Supplied information:

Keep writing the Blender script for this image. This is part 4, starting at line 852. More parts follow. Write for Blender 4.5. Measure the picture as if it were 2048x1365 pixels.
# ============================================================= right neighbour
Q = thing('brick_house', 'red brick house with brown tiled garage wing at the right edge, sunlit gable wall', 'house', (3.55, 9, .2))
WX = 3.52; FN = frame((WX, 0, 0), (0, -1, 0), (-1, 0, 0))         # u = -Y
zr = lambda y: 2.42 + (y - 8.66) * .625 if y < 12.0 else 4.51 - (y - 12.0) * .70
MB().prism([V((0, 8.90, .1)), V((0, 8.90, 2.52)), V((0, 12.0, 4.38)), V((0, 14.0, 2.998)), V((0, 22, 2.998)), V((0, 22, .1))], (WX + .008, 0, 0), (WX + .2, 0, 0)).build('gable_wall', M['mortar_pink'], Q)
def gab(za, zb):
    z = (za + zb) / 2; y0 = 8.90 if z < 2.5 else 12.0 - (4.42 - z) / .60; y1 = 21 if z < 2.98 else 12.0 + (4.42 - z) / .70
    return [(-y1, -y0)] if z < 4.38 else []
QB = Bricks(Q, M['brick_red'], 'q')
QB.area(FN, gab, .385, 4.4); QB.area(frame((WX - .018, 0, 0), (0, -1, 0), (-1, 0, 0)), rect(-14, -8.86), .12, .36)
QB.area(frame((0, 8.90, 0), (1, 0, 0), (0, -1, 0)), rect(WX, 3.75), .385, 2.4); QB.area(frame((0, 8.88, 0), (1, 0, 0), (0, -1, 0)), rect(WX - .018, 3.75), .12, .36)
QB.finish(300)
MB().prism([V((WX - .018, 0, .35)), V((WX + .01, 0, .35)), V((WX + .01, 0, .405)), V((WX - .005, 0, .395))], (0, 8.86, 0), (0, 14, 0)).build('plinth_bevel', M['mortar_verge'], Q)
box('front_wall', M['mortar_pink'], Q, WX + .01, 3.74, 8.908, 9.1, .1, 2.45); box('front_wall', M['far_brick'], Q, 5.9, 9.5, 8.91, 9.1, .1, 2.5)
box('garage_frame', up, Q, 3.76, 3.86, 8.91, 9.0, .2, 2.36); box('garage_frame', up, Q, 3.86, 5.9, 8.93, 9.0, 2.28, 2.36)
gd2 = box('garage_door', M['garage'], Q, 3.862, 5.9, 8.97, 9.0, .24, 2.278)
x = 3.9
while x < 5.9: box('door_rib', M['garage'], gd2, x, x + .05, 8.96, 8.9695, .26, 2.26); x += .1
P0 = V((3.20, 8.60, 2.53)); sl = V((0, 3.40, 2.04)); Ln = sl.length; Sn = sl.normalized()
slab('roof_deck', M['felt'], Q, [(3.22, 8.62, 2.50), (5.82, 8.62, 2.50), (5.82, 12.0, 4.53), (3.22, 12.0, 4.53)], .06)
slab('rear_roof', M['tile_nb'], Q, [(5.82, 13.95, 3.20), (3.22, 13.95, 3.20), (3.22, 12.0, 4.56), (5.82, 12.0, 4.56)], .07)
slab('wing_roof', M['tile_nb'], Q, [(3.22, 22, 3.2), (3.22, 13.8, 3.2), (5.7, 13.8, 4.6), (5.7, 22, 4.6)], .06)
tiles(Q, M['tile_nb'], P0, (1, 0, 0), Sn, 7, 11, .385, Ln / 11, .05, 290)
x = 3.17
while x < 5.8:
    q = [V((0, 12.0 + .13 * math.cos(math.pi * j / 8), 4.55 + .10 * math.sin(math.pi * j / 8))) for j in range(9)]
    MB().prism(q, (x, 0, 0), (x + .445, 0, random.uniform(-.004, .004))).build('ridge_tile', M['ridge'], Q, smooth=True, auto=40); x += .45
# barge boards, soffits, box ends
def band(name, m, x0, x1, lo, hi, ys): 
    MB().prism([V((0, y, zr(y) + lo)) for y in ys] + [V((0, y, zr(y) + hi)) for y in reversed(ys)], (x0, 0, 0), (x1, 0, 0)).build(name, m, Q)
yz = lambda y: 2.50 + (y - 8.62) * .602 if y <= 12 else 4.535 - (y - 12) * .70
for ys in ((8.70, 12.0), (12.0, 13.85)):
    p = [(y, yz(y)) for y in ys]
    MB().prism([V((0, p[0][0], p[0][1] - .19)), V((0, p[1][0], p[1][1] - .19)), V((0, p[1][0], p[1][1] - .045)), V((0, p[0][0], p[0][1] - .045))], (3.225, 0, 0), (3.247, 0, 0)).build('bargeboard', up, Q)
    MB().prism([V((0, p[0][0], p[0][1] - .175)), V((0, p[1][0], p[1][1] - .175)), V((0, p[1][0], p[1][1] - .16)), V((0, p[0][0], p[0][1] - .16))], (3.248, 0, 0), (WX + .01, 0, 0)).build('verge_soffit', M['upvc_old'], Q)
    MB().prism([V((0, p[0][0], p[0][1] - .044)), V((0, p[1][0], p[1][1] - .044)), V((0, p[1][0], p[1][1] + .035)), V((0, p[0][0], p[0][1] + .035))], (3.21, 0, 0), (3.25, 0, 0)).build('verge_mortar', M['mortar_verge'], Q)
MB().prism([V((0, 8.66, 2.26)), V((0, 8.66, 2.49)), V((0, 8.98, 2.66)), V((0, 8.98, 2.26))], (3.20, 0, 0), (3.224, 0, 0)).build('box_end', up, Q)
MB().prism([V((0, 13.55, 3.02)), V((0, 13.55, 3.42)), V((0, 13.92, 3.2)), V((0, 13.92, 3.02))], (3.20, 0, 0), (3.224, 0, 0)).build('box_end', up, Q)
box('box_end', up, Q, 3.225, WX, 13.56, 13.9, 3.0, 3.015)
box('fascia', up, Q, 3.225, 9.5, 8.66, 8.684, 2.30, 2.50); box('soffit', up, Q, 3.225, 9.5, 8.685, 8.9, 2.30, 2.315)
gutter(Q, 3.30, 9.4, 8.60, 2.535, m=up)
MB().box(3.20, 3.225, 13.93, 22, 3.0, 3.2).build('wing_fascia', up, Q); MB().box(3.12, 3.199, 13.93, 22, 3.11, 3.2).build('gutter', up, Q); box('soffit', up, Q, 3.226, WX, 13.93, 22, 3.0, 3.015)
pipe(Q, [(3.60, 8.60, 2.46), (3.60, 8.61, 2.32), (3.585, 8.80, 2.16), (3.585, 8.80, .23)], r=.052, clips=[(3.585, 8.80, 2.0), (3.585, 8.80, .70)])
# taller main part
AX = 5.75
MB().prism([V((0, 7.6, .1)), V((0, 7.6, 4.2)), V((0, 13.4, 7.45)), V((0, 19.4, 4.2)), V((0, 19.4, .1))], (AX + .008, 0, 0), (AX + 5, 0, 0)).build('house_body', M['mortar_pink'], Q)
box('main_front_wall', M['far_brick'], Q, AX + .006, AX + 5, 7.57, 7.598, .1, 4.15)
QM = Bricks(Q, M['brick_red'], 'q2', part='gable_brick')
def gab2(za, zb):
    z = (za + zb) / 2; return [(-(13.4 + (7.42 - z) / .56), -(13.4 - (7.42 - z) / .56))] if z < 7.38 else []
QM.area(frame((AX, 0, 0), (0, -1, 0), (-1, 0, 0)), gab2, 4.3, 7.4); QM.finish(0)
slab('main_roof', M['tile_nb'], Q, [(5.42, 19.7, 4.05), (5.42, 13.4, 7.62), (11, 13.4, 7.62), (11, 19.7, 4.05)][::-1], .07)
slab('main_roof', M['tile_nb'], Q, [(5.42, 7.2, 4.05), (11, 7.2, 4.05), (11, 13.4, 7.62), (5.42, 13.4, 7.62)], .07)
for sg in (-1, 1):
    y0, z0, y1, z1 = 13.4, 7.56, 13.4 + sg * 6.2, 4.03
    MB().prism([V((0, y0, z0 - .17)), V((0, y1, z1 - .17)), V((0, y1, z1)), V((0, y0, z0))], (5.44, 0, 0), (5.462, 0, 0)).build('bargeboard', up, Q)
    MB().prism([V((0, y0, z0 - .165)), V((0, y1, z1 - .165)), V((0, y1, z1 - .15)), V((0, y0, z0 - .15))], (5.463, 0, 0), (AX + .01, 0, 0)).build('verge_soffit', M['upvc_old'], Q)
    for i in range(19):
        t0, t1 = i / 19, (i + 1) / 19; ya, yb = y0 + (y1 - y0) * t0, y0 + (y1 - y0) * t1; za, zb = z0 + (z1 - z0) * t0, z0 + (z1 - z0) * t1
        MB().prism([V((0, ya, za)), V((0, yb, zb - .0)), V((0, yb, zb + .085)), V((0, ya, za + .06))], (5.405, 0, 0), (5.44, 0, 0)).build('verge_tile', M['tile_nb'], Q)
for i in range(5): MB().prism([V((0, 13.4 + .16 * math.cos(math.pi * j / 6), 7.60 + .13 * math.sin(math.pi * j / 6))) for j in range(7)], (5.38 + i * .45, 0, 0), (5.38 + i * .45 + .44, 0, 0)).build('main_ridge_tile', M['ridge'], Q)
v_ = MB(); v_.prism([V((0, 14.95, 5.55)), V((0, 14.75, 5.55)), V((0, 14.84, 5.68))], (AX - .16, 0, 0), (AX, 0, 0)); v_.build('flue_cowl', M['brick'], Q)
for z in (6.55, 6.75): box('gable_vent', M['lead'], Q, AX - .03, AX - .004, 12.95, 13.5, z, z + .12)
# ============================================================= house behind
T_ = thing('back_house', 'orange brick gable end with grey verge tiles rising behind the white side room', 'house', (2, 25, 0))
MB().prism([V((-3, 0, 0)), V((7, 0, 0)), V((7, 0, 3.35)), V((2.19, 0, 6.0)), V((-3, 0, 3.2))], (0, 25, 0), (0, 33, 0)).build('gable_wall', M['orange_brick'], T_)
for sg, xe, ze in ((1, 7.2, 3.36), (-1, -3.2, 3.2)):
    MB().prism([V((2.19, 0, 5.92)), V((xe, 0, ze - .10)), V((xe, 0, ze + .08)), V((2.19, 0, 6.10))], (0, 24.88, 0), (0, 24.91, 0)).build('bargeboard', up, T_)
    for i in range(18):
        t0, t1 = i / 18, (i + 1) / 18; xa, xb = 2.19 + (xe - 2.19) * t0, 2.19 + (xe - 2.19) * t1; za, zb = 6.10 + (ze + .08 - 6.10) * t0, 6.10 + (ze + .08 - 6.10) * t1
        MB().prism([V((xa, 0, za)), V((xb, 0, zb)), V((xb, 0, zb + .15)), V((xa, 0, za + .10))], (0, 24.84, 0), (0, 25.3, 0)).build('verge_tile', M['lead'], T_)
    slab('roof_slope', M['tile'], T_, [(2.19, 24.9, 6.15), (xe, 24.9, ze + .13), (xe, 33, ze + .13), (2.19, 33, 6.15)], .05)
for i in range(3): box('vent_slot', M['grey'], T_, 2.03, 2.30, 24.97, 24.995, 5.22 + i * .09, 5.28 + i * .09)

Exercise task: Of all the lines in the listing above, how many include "part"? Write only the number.

Solution: 3